Chicken prices are on the decline at the moment and are widely expected to ease again next year. So we were a bit taken aback on Thursday when Popeyes Louisiana Kitchen CEO Cheryl Bachelder warned that her chain will likely pay higher chicken prices in 2015.
The reason, it turns out, is because they use small chickens.
For the most part, restaurants that sell bone-in chicken such as Popeyes, KFC, Bojangles and others prefer to sell parts from smaller birds. Larger birds have larger pieces, and the per-piece cost is higher.
But producers prefer to sell larger chickens because they can get more money per bird right now. Lower corn prices have reduced their costs, and larger chickens bring in higher profits.
There are fewer facilities that specialize in smaller birds, reducing supply. And when chains want producers to supply smaller birds, they're demanding higher prices to make up for the lost profits.
"The walk they're walking right now is, 'I can grow a larger bird and make more profit.
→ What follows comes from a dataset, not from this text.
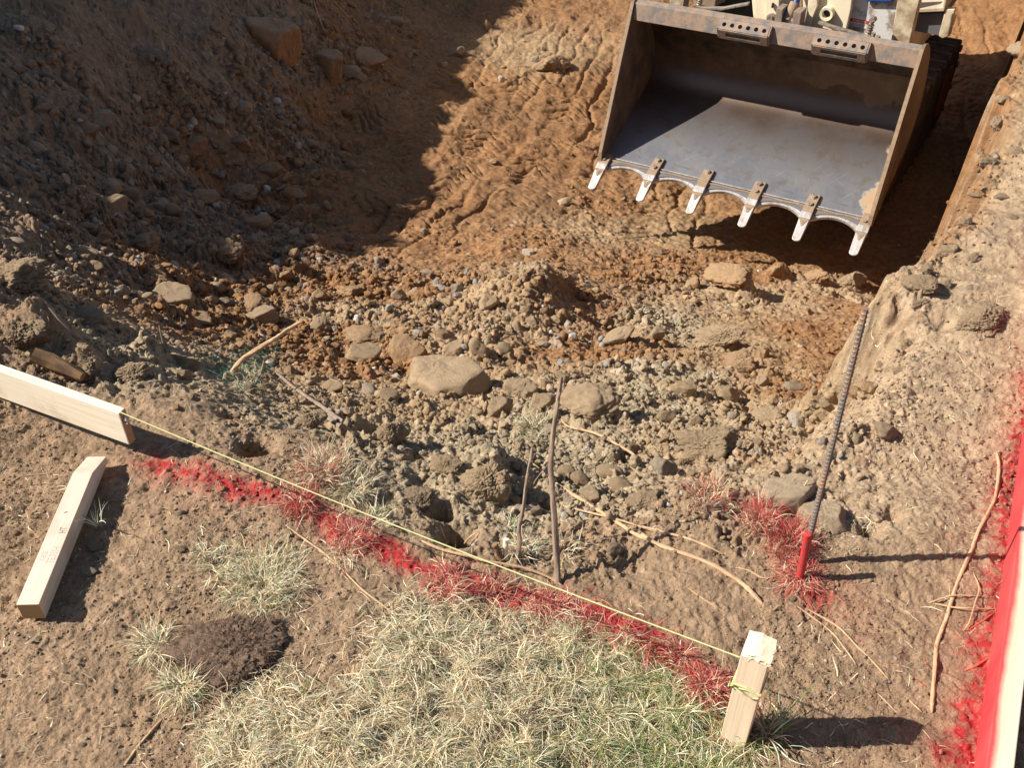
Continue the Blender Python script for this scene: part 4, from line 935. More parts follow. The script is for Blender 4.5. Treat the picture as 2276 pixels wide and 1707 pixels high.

That's the direction I want to go,'" said DeWayne Dove, vice president of risk management for the Denver-based purchasing cooperative SpenDifference. "'If you're going to hold me to a smaller bird, I'm still going to get more profits.'"
Bachelder said her chain expects to pay more for its chicken next year as suppliers look to improve their earnings. "Quick-service birds are smaller birds than the birds they're selling to Walmart for rotisserie chicken," she said. "The smaller birds have lower profit margins."
The tension between poultry suppliers and poultry buyers is a common one. It has contributed to high chicken wing prices in the past for much of the same reason. But chains like Buffalo Wild Wings have moved away from per-piece servings recently so they can sell larger wings. Perhaps not surprisingly, wing prices have been less volatile of late.
Bone-in chicken chains could ultimately be forced to do something similar, because Dove expects the tension between producers and buyers to continue beyond 2015. "That's going to be a battle," he said. "With more small bird facilities transitioning to larger birds, the industry may be forced into making changes to specifications. Or there's going to be a new bar for what the industry pays for small birds."